2. The electric motor according to claim 1, wherein

said medium charging holes and said medium discharging holes are comprised of at least two internal through holes which are radially provided from said shaft at parts of said mold which face at least one of said front housing and rear housing and external through holes which are provided to run through said front housing or rear housing and communicate with said internal through holes.

3. The electric motor according to claim 1, wherein

at least one of a location between the inside surface of said front housing and the end face of said molded plastic piece and a location between the inside surface of said rear housing and the end face of said mold is provided with a gap, and

said medium charging holes and said medium discharging holes are said gaps and through hole which are provided at least at one of said front housing and rear housing and communicate with said gaps.

4. The electric motor according to claim 1, wherein said medium charging holes and said medium discharging holes are comprised of at least two internal through holes which are made to pass through said molded plastic piece and are provided radially from said shaft at parts of said molded plastic piece which face said stator and external through holes which are made to pass through said stator and communicate with said internal through holes.
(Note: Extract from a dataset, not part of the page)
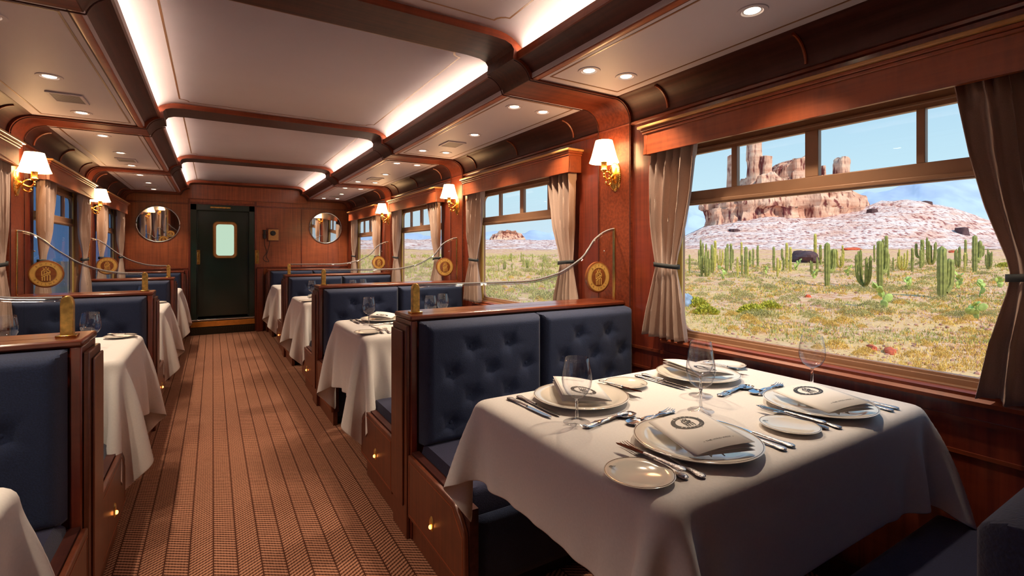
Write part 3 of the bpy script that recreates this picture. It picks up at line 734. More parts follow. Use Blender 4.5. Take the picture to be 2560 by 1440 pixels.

5. The electric motor according to claim 1, wherein said medium charging holes and said medium discharging holes are comprised of internal through holes which are made to pass through said molded plastic piece and are provided radially from said shaft and external through holes which are provided at least at one of said front housing, rear housing, and said stator so as to communicate with said internal through holes.

6. The electric motor according to claim 5 further comprising an auxiliary through hole at a portion of said front housing or said rear housing which faces a bearing of said shaft, said cooling medium which passes through the gap of said bearing being discharged to the outside from said auxiliary through hole.

7. The electric motor according to claim 1, wherein said cooling medium is a fluid.